Policja ustaliła, że kobieta 27-letnia mieszkanka Katowic, jadąca samochodem osobowym, nie udzieliła pierwszeństwa ciężarówce. - W wyniku zderzenia obu pojazdów ranna została kierująca audi. Kobieta z ogólnymi obrażeniami ciała w tym ze złamaniami została przewieziona do szpitala - informuje komenda policji w Jastrzębiu-Zdroju.
Badania trzeźwości wykazało jednak u 36-letniego kierowcy ciężarówki 0,25 promila alkoholu we krwi.
Komentarze
7 komentarzy
Wielkie brawa dla Adama! Świetnie określił naszych \"kierowców\".Może policjanci też czasem zaglądają na ten portal?
To już koleny wypadek w tym miejscu...
od dawna mówiłem, ze w taką pogodę to lepiej pociągiem jeździć, ale nikt mnie nie słuchał...
podchmielony? pstro a nie podchmielony - przepisy są chore, 0,25 promila to jest szklanka piwa do obiadu i chyba nikt po 0,25 litrach piwa nie jest ani pijany ani nietrzeźwy ani nawet podchmielony. Przez kretynkę gość będzie miał przerąbane.
Ciekawe, kobieta zwiniła ale podchmielony to był kierowca ciężarówki. Może to jednak facet był winny?
Zgadzam sie z Toba Adas w 100% !!!!!!!!!!!
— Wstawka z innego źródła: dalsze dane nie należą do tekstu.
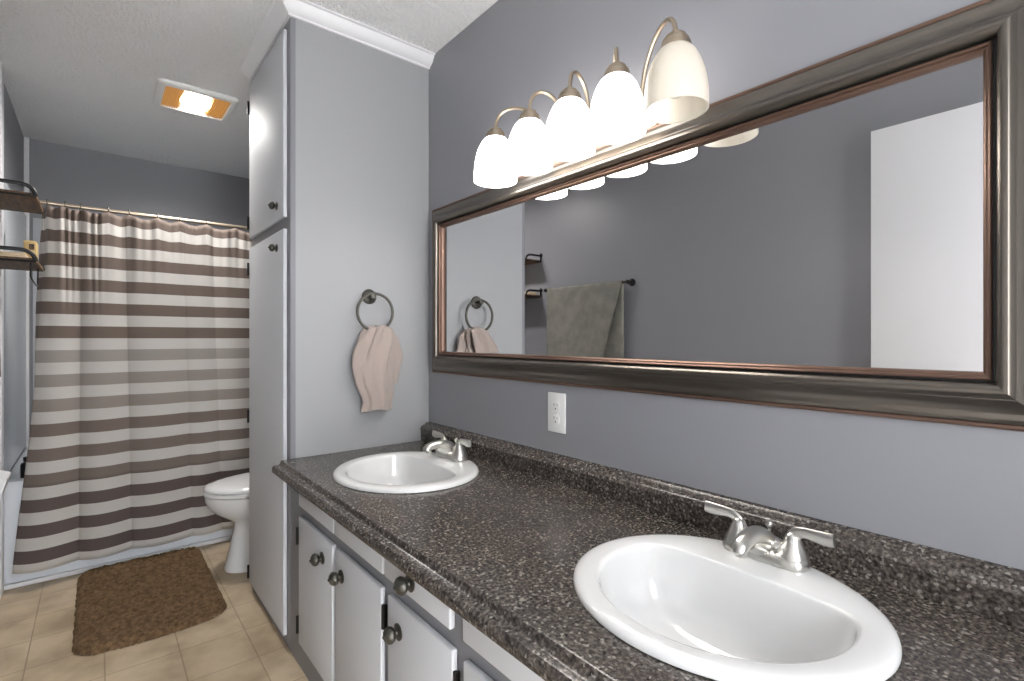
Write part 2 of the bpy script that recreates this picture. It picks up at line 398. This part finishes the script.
# ------------------------------------------------------------------ knobs, hinges
def knob_bm(s=1.0):
    bm = NB()
    lathe(bm, [(0, .0), (.021*s, .0), (.0215*s, .003*s), (.017*s, .005*s), (.009*s, .007*s), (.008*s, .010*s), (.012*s, .012*s), (.0185*s, .017*s), (.0215*s, .024*s), (.020*s, .031*s), (.014*s, .037*s), (.006*s, .040*s), (.003*s, .044*s), (0, .045*s)], (0, 0, 0), (-1, 0, 0), 28)
    return bm
kn = {}
def knob(parent, y, z, s=1.0, x=0.0):
    if s not in kn:
        o = obj('knob', knob_bm(s), 'bronze_knob', parent); kn[s] = o.data
    else:
        o = bpy.data.objects.new('knob', kn[s]); COL.objects.link(o); o.parent = parent
    o.location = (x, y, z); return o
hg = [None]
def hinge(parent, y, z, x=0.0, side=1):
    bm = NB(); box(bm, -.002, .0125, -.003*1, .003, -.028, .028, .001, 1)
    tube(bm, [(-.003, 0, -.03), (-.003, 0, .03)], .0045, 10)
    box(bm, .010, .0135, min(0, side*.016), max(0, side*.016), -.024, .024, .0006, 1)
    if side: 
        for v_ in bm.verts: v_.co.x -= .004
    o = obj('hinge', bm, 'black', parent); o.location = (x, y, z); return o
QS = .545/.56
def ky_(y): return y*QS
def kz_(z): return 1.1707+(z-1.1707)*QS
def door(parent, name, y0, y1, z0, z1, base, xf=.545, th=.0145, bev=.004):
    y0, y1, z0, z1 = ky_(y0), ky_(y1), kz_(z0), kz_(z1)
    # origin at the parent; coordinates given in the room, parent at `base`
    bm = box(NB(), xf-base[0], xf+th-base[0], y0-base[1], y1-base[1], z0-base[2], z1-base[2], bev, 3)
    return obj(name, bm, 'door_paint', parent)

# ------------------------------------------------------------------ linen cabinet
B = (.56, YC, 0)
lc = thing('linen_cabinet', 'tall built-in linen cabinet with two pale doors, floor to ceiling', 'cabinet', B)
bm = NB(); box(bm, .018, D-.56-.001, .0, .016, 0, ZC-.001); box(bm, .018, D-.56-.001, .594, .61, 0, ZC-.001); box(bm, .55, D-.56-.001, .016, .594, 0, ZC-.001)
obj('side_panel', bm, 'cabinet_side', lc, smooth=False)
bm = NB()
box(bm, 0, .018, 0, .075, .0, ZC-.001); box(bm, 0, .018, .58, .61, 0, ZC-.001); box(bm, 0, .018, .075, .58, 2.31, ZC-.001); box(bm, 0, .018, .075, .58, 1.55, 1.66); box(bm, 0, .018, .075, .58, 0, .08)
obj('face_frame', bm, 'frame_paint', lc, smooth=False)
for z0_, z1_, kz, hz_ in ((1.645, 2.378, 1.704, (2.27, 1.72)), (.012, 1.600, 1.535, (1.50, .80, .06))):
    d = door(lc, 'door', 2.085, 2.655, z0_, z1_, B)
    knob(d, ky_(2.178)-YC, kz_(kz), .72, -.015)
    for h_ in hz_: hinge(d, ky_(2.655)+.007-YC, kz_(h_), -.011, -1)

# ------------------------------------------------------------------ vanity
YV0, YV1 = -.42, 1.986
B = (.56, YV1, 0)
vc = thing('vanity_cabinet', 'long vanity base cabinet with pale doors and drawers under the dark countertop', 'cabinet', B)
bm = NB(); box(bm, 0, .02, YV0-YV1, 0, 0, .676); box(bm, .02, D-.561, YV0-YV1, YV0-YV1+.018, 0, .676); box(bm, .02, D-.561, -.018, -.001, 0, .676)
obj('face_frame', bm, 'frame_paint', vc, smooth=False)
zd0, zd1, zf0, zf1 = .075, .533, .570, .661
drs = [(1.558, 1.894, 1.643, 'L'), (1.212, 1.532, 1.479, 'R'), (.876, 1.172, 1.113, 'R'), (.535, .836, .60, 'R2'), (.20, .50, .44, 'L'), (-.16, .17, -.10, 'R')]
for y0_, y1_, ky, sd in drs:
    d = door(vc, 'door', y0_, y1_, zd0, zd1, B)
    knob(d, ky_(ky)-YV1, kz_(.466 if ky > .7 else .445), .9, -.015)
    e = ky_(y1_)+.004 if sd == 'L' else ky_(y0_)-.004
    for h_ in (.460, .14): hinge(d, e+(.002 if sd == 'L' else 0)-YV1, kz_(h_), -.010 if sd == 'L' else -.003, 1 if sd == 'L' else -1)
for y0_, y1_, ky in [(1.548, 1.892, None), (1.200, 1.541, None), (.885, 1.192, 1.052), (.530, .839, None), (.20, .515, None), (-.16, .17, .0)]:
    d = door(vc, 'drawer_front', y0_, y1_, zf0, zf1, B)
    if ky is not None: knob(d, ky_(ky)-YV1, kz_(.607), .95, -.015)

# countertop with openings for both sinks
sinks = [(.812, 1.552), (.838, .459)]
SA, SB = .234, .260      # semi axes along x and y
ct_ = thing('countertop', 'dark speckled laminate countertop with rounded front edge', 'countertop', (.5, YV1, .68))
bm = NB()
xa, xb, ya, yb = .532, 1.149, YV0, 1.988
def zface(z, flip=False):
    es = []
    rect = [bm.verts.new(p) for p in ((xa, ya, z), (xb, ya, z), (xb, yb, z), (xa, yb, z))]
    es += [bm.edges.new((rect[i], rect[(i+1) % 4])) for i in range(4)]
    loops = []
    for (sx, sy) in sinks:
        lp = [bm.verts.new((sx+(SA-.02)*math.cos(a), sy+(SB-.02)*math.sin(a), z)) for a in [2*PI*k/64 for k in range(64)]]
        es += [bm.edges.new((lp[i], lp[(i+1) % 64])) for i in range(64)]; loops.append(lp)
    bmesh.ops.triangle_fill(bm, use_beauty=True, use_dissolve=False, edges=es, normal=(0, 0, 1))
    return loops
a_, b_ = zface(HC), zface(.685)
for l1, l2 in zip(a_, b_):
    for i in range(64): bm.faces.new((l1[i], l1[(i+1) % 64], l2[(i+1) % 64], l2[i]))
nose = [(xa, .72), (.529, .7204), (.526, .7195), (.5245, .717), (.5235, .712), (.5215, .708), (.518, .7055), (.513, .705), (.507, .7055), (.501, .7045), (.497, .701), (.4945, .695), (.494, .688), (.4955, .681), (.500, .6775), (.506, .6765), (.528, .6765), (.528, .685), (xa, .685)]
prism_y(bm, nose, ya, yb)
off(bm, Vector((-.5, -YV1, -.68))); obj('slab', bm, 'counter', ct_, ang=30)
bs = [(1.149, .7205), (1.110, .7205), (1.1085, .726), (1.108, .765), (1.106, .772), (1.109, .780), (1.116, .786), (1.124, .788), (1.130, .791), (1.137, .797), (1.149, .799)]
bm = prism_y(NB(), bs, ya, yb); off(bm, Vector((-.5, -YV1, -.68))); obj('backsplash', bm, 'counter', ct_, ang=30)

# ------------------------------------------------------------------ sinks
def sink(cx, cy, label):
    t = thing('bathroom_sink', label, 'sink', (cx, cy, HC), group='drop-in sinks in the countertop')
    n = 72
    def ring(sc, z, mix=0.0, dz=0):
        out = []
        for k in range(n):
            a = 2*PI*k/n; c, s = math.cos(a), math.sin(a)
            ox, oy = SA*sc*c, SB*sc*s
            if mix:
                # basin outline: oval moved forward, squared off behind the faucet deck
                bx, by = (SA-.044)*c, (SB-.053)*s
                lim = .098
                bx = bx-.004
                if bx > lim-.05: bx = lim-.05+.05*(1-math.exp(-(bx-lim+.05)/.05))
                ox, oy = ox*(1-mix)+bx*mix, oy*(1-mix)+by*mix
            out.append((ox, oy, z))
        return out
    def inner(sc, z, px=.0):
        return [(px+(x-px)*sc, y*sc, z) for x, y, _ in ring(1, 0, 1)]
    bm = NB()
    loft(bm, [ring(.985, .0005), ring(1.0, .002), ring(1.0, .006), ring(.99, .011), ring(.965, .0145), ring(.93, .016), inner(1.035, .0155), inner(1.012, .0140), inner(1.0, .0105), inner(.992, .003), inner(.982, -.012), inner(.955, -.045), inner(.90, -.080), inner(.80, -.106), inner(.64, -.121), inner(.42, -.130), inner(.2, -.1345), inner(.1, -.1355)], True, False, True)
    obj('basin', bm, 'porcelain', t, ang=60)
    bm = NB(); lathe(bm, [(.0, -.1325), (.012, -.1325), (.014, -.1335), (.020, -.1328), (.024, -.1305), (.029, -.1300), (.031, -.1320)], (-.012, 0, 0), n=28); obj('drain', bm, 'nickel', t)
    return t
sink(*sinks[0], 'white oval drop-in sink at the far end, beside the tall cabinet')
sink(*sinks[1], 'large white oval drop-in sink in the foreground')

def faucet(cx, cy, z, label):
    t = thing('faucet', label, 'faucet', (cx, cy, z), group='centerset faucets')
    def pill(h, hw, hl, n=28, bulge=1):
        out = []
        for k in range(n):
            a = 2*PI*k/n; c, s = math.cos(a), math.sin(a)
            out.append((hw*c, math.copysign(hl-hw, s)*min(1, abs(s)*3)+hw*s, h))
        return out
    bm = NB(); loft(bm, [pill(0, .030, .081), pill(.004, .0315, .0825), pill(.012, .031, .082), pill(.019, .028, .079), pill(.024, .020, .070)], True, True, True)
    tube(bm, [(.002, -.048, .018), (.002, -.03, .026), (.002, 0, .032), (.002, .03, .026), (.002, .048, .018)], [.014, .016, .018, .016, .014], 14)
    obj('base', bm, 'nickel', t, ang=50)
    bm = NB()
    path = bez((.012, 0, .012), (-.002, 0, .042), (-.040, 0, .068), (-.096, 0, .048), 14)+[Vector((-.105, 0, .041)), Vector((-.109, 0, .034))]
    tube(bm, [(.006, 0, .024), (-.018, 0, .025), (-.042, 0, .033), (-.062, 0, .041)], [.021, .020, .016, .010], 16)
    tube(bm, path, [.027-.0110*min(1, (i/14)*1.1) for i in range(15)]+[.0155, .011], 18, sx=1.0, sy=.85)
    lathe(bm, [(0, 0), (.0105, 0), (.0105, .014), (0, .014)], (-.096, 0, .027), (0, 0, 1), 16)
    obj('spout', bm, 'nickel', t, ang=60)
    for s in (-1, 1):
        bm = NB(); y = s*.052
        lathe(bm, [(.0275, .017), (.0260, .025), (.0205, .036), (.0155, .048), (.0122, .057), (.009, .062), (0, .064)], (0, y, 0), n=22)
        pth = bez((0, y, .044), (0, y+s*.004, .082), (-.002, y+s*.032, .064), (-.004, y+s*.072, .070), 12)
        tube(bm, pth, [.0120, .0118, .0112, .0104, .0096, .0092, .0090, .0094, .0100, .0106, .0112, .0114, .0108], 14, sx=1.15, sy=.5)
        obj('handle', bm, 'nickel', t, ang=60)
    bm = NB(); lathe(bm, [(.003, .01), (.003, .052), (.007, .056), (.0078, .061), (.005, .066), (0, .067)], (.021, 0, 0), n=14); obj('lift_rod', bm, 'nickel', t)
    return t
faucet(1.003, 1.572, HC+.0166, 'brushed nickel two-handle faucet on the far sink')
faucet(1.028, .460, HC+.0166, 'brushed nickel two-handle faucet on the foreground sink')

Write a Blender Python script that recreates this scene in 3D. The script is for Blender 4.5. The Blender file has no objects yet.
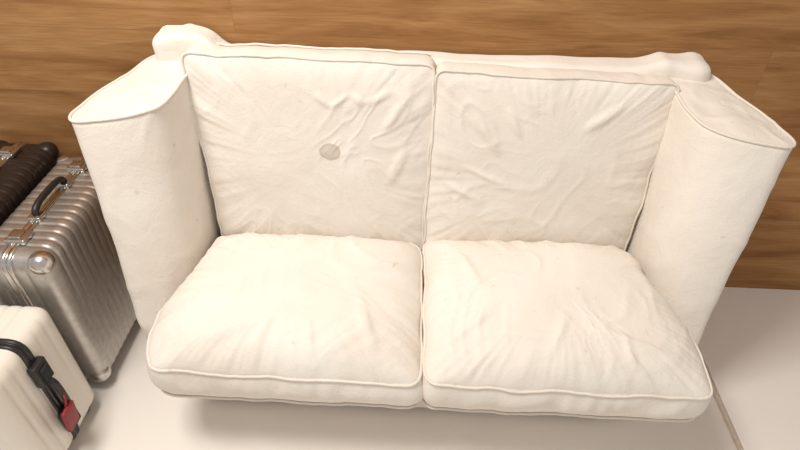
import bpy, bmesh, math, random
from mathutils import Vector, Matrix, noise
random.seed(4)
scene = bpy.context.scene
try:
    scene.view_settings.view_transform = 'Standard'
    scene.view_settings.look = 'None'
except Exception: pass

# ------------------------------------------------------------ materials
def new_mat(name):
    m = bpy.data.materials.new(name); m.use_nodes = True
    nt = m.node_tree; b = nt.nodes['Principled BSDF']
    return m, nt, b
def N(nt, t, **kw):
    n = nt.nodes.new(t)
    for k, v in kw.items():
        if hasattr(n, k): setattr(n, k, v)
        else: n.inputs[k].default_value = v
    return n
def ramp(nt, stops):
    r = nt.nodes.new('ShaderNodeValToRGB')
    el = r.color_ramp.elements
    while len(el) < len(stops): el.new(0.5)
    for e, (p, c) in zip(el, stops):
        e.position = p; e.color = (*c, 1) if len(c) == 3 else c
    return r

def fabric(name, base, dark, stains=()):
    m, nt, b = new_mat(name)
    L = nt.links
    tc = N(nt, 'ShaderNodeTexCoord')
    n1 = N(nt, 'ShaderNodeTexNoise'); n1.inputs['Scale'].default_value = 4.5; n1.inputs['Detail'].default_value = 8
    L.new(tc.outputs['Object'], n1.inputs['Vector'])
    r = ramp(nt, [(0.3, dark), (0.62, base)])
    L.new(n1.outputs['Fac'], r.inputs['Fac'])
    col = r.outputs['Color']
    ns = N(nt, 'ShaderNodeTexNoise'); ns.inputs['Scale'].default_value = 34; ns.inputs['Detail'].default_value = 2
    L.new(tc.outputs['Object'], ns.inputs['Vector'])
    rs = ramp(nt, [(0.71, (0,)*3), (0.79, (0.4,)*3)]); L.new(ns.outputs['Fac'], rs.inputs['Fac'])
    mxs = N(nt, 'ShaderNodeMixRGB'); mxs.inputs['Color2'].default_value = (0.50, 0.42, 0.34, 1)
    L.new(rs.outputs['Color'], mxs.inputs['Fac']); L.new(col, mxs.inputs['Color1']); col = mxs.outputs['Color']
    for (x, y, z, rad, c, amt, ring) in stains:
        sub = N(nt, 'ShaderNodeVectorMath', operation='SUBTRACT'); sub.inputs[1].default_value = (x, y, z)
        L.new(tc.outputs['Object'], sub.inputs[0])
        sc = N(nt, 'ShaderNodeVectorMath', operation='MULTIPLY'); sc.inputs[1].default_value = (1, .3, 1.15)
        L.new(sub.outputs[0], sc.inputs[0])
        nz = N(nt, 'ShaderNodeTexNoise'); nz.inputs['Scale'].default_value = 25
        L.new(tc.outputs['Object'], nz.inputs['Vector'])
        ln = N(nt, 'ShaderNodeVectorMath', operation='LENGTH'); L.new(sc.outputs[0], ln.inputs[0])
        ad = N(nt, 'ShaderNodeMath', operation='MULTIPLY_ADD'); ad.inputs[1].default_value = rad*0.5
        L.new(nz.outputs['Fac'], ad.inputs[0]); L.new(ln.outputs['Value'], ad.inputs[2])
        dv = N(nt, 'ShaderNodeMath', operation='DIVIDE'); dv.inputs[1].default_value = rad*1.8
        L.new(ad.outputs[0], dv.inputs[0])
        if ring:
            rr = ramp(nt, [(0.0, (.75,)*3), (0.55, (.75,)*3), (0.70, (1,)*3), (0.78, (0,)*3)])
        else:
            rr = ramp(nt, [(0.2, (1,)*3), (0.75, (0,)*3)])
        L.new(dv.outputs[0], rr.inputs['Fac'])
        am = N(nt, 'ShaderNodeMath', operation='MULTIPLY'); am.inputs[1].default_value = amt
        L.new(rr.outputs['Color'], am.inputs[0])
        mx = N(nt, 'ShaderNodeMixRGB'); mx.inputs['Color2'].default_value = (*c, 1)
        L.new(am.outputs[0], mx.inputs['Fac']); L.new(col, mx.inputs['Color1'])
        col = mx.outputs['Color']
    L.new(col, b.inputs['Base Color'])
    b.inputs['Roughness'].default_value = 1.0
    b.inputs['Specular IOR Level'].default_value = 0.0
    n2 = N(nt, 'ShaderNodeTexNoise'); n2.inputs['Scale'].default_value = 15; n2.inputs['Detail'].default_value = 6
    n2.inputs['Roughness'].default_value = 0.55; n2.inputs['Distortion'].default_value = 1.0
    L.new(tc.outputs['Object'], n2.inputs['Vector'])
    n3 = N(nt, 'ShaderNodeTexNoise'); n3.inputs['Scale'].default_value = 300; n3.inputs['Detail'].default_value = 2
    L.new(tc.outputs['Object'], n3.inputs['Vector'])
    b1 = N(nt, 'ShaderNodeBump'); b1.inputs['Strength'].default_value = 0.33; b1.inputs['Distance'].default_value = 0.009
    b2 = N(nt, 'ShaderNodeBump'); b2.inputs['Strength'].default_value = 0.6; b2.inputs['Distance'].default_value = 0.0014
    L.new(n2.outputs['Fac'], b1.inputs['Height']); L.new(n3.outputs['Fac'], b2.inputs['Height'])
    L.new(b1.outputs['Normal'], b2.inputs['Normal']); L.new(b2.outputs['Normal'], b.inputs['Normal'])
    return m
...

Dzisiaj pada i wieja, a na drogach pełno nietoperzy, czołgistów i przedszkolaków. Nietoperz jeździ bez świateł, bo przecież on wszystko widzi, nieważne czy mgła, deszcz, śnieg czy nawet noc. Czołgiście nie przeszkadzają zamarznięte lub zaśnieżone szyby, wystarczy , że ma wyskrobaną szczelinę przed nosem. Przedszkolak podobnie, jak małe dzieciaki , które w czasie wycieczki trzymają się za ręce, trzyma się twojego tylnego zderzaka. Nie może bać dalej niż metr, bo się zgubi. Pozostali w normie tzn. bez kierunkowskazów, z telefonem przy uchu i pieskami na kolanach.